By Whose Authority? Elders In Baptist LifeBy Whose Authority? Elders In Baptist Life by Mark Dever
My rating: 4 of 5 stars

This brief book takes up the question of multiple elders in Baptist churches. Dever approaches the answer from Scripture, Baptist history, and practicality. The scriptural arguments section is a survey of the instances of elder(s) in the New Testament. He notes the interchange of elders, overseers, and pastors to describe the same local church office of leadership. Dever also references the use of the plural for this office in reference to a singular church in the New Testament. It is worth noting that the New Testament does not use the singular for the office with either the singular or plural for churches.
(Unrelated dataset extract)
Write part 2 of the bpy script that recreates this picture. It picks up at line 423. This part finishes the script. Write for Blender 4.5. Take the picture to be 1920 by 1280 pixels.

Dever quotes from historic Baptist confessions of faith as well as the writings of various Baptists in history that refer to the practice of multiple elders. He may not have put it in quite these terms but I believe Baptists in history have a unique polity from other groups where Baptists have upheld independent, autonomous churches that practice elder-led congregational polity. Not only are Baptists historically distinct in this, but also biblical.

The last section seemed the briefest of the three. Dever succinctly touches on practical aspects of plural leadership. This section wanted a more extensive treatment. The book is probably a good introduction to the subject. It can be read in less than an hour and does touch on major points. Again, it’s concise and not an extended treatment, but helpful.